Neoklasik siyaset temsil meselesiyle uğraşmak yerine doğrudan nesnesine döner, onunla ilgilenir, bütünleşir. Diğeri ise temsil araçlarını görünür kılmaya ve sürekli yeniden düzenlemeye çalışır.

Bu yüzden sınıf siyasetinin meselesi bildiğimiz iktidar mücadelelerine, siyaset içindeki taraf olma biçimlerine pek benzemez. Çünkü bu bildiğimiz siyasal mücadelelerin içinde belli bir uygulama (praksis) modeli bulunur. Bundan kaçınmak, doğrudan çelişkiyi aşmak mümkün değildir. Çünkü neoklasik model bu teması engeller yönde. Örneğin karar almak, ya da dar bir katılım alanında işi tartışmak, siyaset yapmak olarak görülür. Oysa sınıf siyaseti "uygulama" ile ilişkisini yeniden düzenlemeye uğraşan bir siyasettir. 
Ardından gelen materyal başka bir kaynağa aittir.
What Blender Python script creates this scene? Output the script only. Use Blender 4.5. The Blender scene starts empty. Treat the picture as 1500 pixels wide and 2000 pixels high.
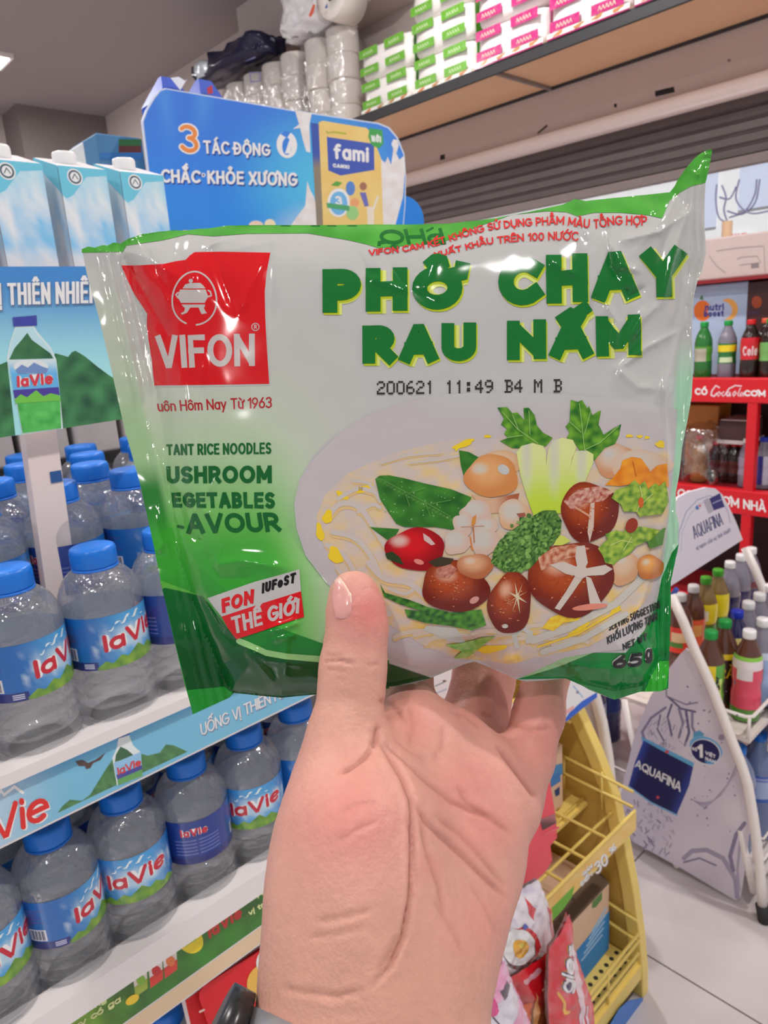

Sonuç olarak demokrasi yalnızca ifade özgürlüğü temelinde kurumlaşamayacağı söylenebilir. Bu tür bir özgürlük tanımı aldatıcı olduğu kadar gerçekte imkansızdır. Özgürlüklerden söz edebilmek için genellikle gölgede kalan temsille ilgili maddi bir pratiklerin eşitlikçi bir şekilde katılıma açılması gerekir. Çünkü sesi çıkanlar yalnızca protezli olanlardır. Protezsizlerin adları vardır, ama kendileri yoktur. Mesele bilginin bu arayüzle temasını paradigmatik bir deneyime, demokratik bir adaba kavuşturmaktır. Bilişsel olan hiç bir zaman dünyanın, toplulukların, mekanların gerçeğine ulaşamaz, ancak onun yerine geçen maddi pratikler, koşullandırılmış kurgusal araçlar üzerinde çalışır. Bu yüzden özgürlükçü bir yönetim fikri hakikate ulaşmak üzerine değil, bu kurgulanmış pratiklerden oluşan arayüze paradigmatik bir deneyim niteliği kazandırma çabası üzerine kurulabilir.

Bu yüzden  demokrasi tercih yapma, ifade etme özgürlüğünden öte bir şeydir.